24.5.05

Défice de entendimento

Para os economistas, a despesa pública é uma variável independente que pode ser manipulada a seu bel-prazer. Se há um problema de desequilíbrio das despesas públicas, corta-se a despesa pública, e pronto.

Não parece passar-lhes pela cabeça que a despesa pública é uma consequência de outros fenómenos económico-sociais. Por exemplo, se as pessoas se aglomerarem em cidades, é preciso investir em transportes públicos. Se a especulação imobiliária originar cidades disfuncionais, os transportes públicos vão ser menos eficientes e, logo, mais caros. Se as mães trabalharem fora de casa, terá que ser criada uma rede de ensino pré-escolar. Se, para tornar mais atraentes as empresas privatizadas, o Estado facilitar as pré-reformas, a factura das pensões vai aumentar.
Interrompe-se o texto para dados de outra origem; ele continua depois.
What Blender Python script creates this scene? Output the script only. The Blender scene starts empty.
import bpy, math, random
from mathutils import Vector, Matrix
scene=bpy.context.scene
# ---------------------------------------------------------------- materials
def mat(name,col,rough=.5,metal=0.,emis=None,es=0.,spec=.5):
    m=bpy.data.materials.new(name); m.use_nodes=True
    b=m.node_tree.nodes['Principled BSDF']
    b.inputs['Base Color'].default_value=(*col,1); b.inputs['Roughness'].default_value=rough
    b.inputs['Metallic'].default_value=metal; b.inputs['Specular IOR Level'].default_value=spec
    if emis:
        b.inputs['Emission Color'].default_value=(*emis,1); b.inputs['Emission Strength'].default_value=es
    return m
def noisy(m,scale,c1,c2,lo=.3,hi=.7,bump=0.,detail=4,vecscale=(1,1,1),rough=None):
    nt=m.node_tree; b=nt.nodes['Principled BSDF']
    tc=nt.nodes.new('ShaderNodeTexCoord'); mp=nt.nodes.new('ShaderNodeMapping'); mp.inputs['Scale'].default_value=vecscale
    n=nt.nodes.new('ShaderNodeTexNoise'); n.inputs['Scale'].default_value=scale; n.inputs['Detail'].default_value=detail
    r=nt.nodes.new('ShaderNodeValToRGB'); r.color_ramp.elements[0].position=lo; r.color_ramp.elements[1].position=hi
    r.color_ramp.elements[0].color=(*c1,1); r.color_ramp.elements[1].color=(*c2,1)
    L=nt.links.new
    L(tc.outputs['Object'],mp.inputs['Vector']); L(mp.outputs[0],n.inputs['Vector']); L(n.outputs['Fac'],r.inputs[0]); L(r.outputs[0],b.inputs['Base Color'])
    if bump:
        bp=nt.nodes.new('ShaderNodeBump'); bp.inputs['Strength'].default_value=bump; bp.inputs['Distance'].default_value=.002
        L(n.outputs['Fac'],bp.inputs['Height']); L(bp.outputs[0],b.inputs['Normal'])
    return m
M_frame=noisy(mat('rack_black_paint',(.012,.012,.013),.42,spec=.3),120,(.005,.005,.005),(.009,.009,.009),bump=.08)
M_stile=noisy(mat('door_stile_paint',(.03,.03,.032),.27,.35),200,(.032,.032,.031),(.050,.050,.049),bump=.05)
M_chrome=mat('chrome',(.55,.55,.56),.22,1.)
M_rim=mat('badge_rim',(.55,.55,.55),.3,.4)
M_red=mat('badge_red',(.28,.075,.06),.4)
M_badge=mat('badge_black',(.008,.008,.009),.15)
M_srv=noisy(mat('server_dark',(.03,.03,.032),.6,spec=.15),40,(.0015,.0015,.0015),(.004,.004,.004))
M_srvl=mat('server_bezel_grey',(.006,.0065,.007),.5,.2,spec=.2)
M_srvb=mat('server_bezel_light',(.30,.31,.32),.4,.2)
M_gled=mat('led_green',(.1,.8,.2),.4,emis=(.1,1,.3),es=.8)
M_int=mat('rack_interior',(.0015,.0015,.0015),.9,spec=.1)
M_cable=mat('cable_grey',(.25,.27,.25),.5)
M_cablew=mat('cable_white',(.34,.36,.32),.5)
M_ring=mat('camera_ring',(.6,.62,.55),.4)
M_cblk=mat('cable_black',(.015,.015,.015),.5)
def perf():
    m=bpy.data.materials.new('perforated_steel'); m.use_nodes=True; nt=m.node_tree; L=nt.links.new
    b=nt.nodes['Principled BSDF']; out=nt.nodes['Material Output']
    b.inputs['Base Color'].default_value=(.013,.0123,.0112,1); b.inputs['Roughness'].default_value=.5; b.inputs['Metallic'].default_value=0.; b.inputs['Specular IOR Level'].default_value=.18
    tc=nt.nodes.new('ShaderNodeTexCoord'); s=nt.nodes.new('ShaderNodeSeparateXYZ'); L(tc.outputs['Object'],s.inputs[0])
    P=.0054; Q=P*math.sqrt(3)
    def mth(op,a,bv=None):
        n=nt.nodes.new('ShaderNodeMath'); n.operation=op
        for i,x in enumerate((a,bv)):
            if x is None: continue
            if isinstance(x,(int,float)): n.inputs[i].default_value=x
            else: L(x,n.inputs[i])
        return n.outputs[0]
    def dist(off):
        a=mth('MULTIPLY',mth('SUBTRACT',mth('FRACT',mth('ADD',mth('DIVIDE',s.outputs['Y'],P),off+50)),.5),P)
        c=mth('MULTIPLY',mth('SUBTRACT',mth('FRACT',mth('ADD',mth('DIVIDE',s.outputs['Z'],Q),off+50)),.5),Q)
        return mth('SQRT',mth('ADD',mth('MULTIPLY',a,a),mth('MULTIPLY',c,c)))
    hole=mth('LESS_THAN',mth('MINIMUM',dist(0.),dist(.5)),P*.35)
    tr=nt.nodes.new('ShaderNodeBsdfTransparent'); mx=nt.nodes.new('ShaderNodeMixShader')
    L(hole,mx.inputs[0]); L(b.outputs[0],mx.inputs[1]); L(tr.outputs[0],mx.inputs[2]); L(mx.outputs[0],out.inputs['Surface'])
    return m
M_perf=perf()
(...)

Se aumentar o número de trabalhadores imigrantes, as escolas vão ter mais dificuldade em educar crianças que nem sequer sabem falar português.

Dir-se-á que isso é verdade, mas que, para além disso, no Estado também há muito desperdício (e inclusive corrupção) e que, aí, haverá muita margem para reduzir despesas.
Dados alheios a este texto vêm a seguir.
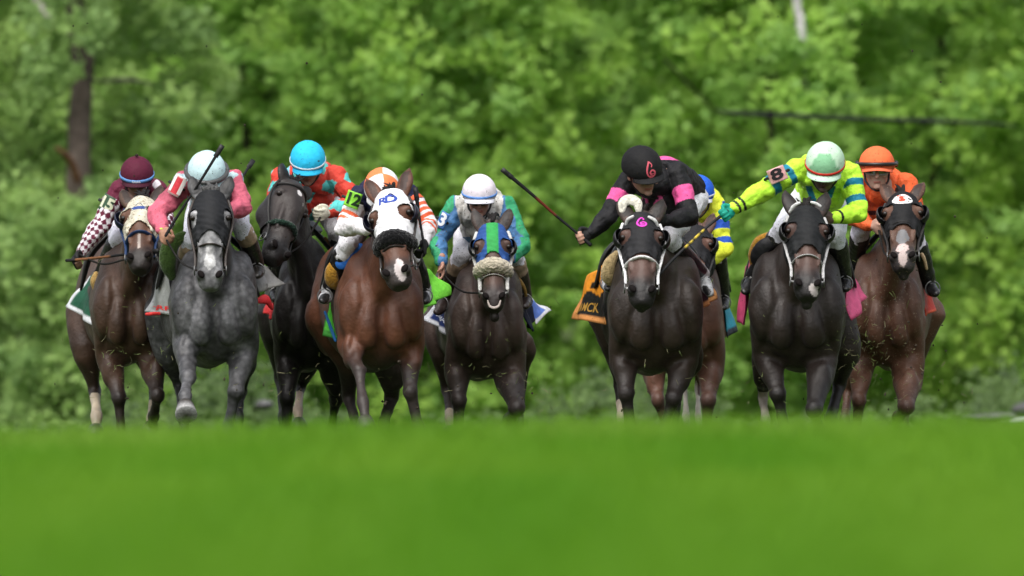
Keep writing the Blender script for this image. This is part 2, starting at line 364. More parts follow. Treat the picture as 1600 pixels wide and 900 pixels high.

Sem dúvida que sim. Porém, na administração como em qualquer outro sistema de produção de bens ou serviços, a taxa de desperdício (de que a corrupção é uma parte) é um elemento intrínseco ao sistema. Isso não quer dizer que não possa ser reduzido. Quer apenas dizer que o problema não se resolve cortando nas despesas a torto e a direito, mas sim implantando métodos de trabalho mais eficazes e eficientes.

Aqui chegamos ao ponto crucial. Se nos limitarmos a cortar custos, a qualidade dos serviços baixará e os custos aumentarão. Se nos preocuparmos em melhorar a qualidade e a eficiência da administração pública, serão precisas menos pessoas para fazerem o mesmo trabalho e os custos terão forçosamente que baixar.

Em síntese, três conclusões:

a) Este problema não se resolve com «reformas estruturais» - uma ficção tão irrealista como o unicórnio - mas com pequenas reformas continuadas e persistentes.
b) Isto exige conhecimento específico das situações, demora muito tempo, dá muito trabalho e tem de ser feito no essencial pelos profissionais de cada ofício.
c) Os economistas não têm, de facto, a mínima ideia do que é e como se faz a reforma da administração pública.

1 comentário:

jj.amarante disse...

Tem-me surpreendido a apresentação da reforma administrativa como uma operação com princípio, meio e fim. A mim parece-me evidente que a reforma só pode ser uma actividade de melhoria contínua e fico perplexo com frases do género "há 30 anos que estamos à espera da reforma". A ideia será aplicar uma reforma agora e não mexer em nada durante os próximos 30 anos?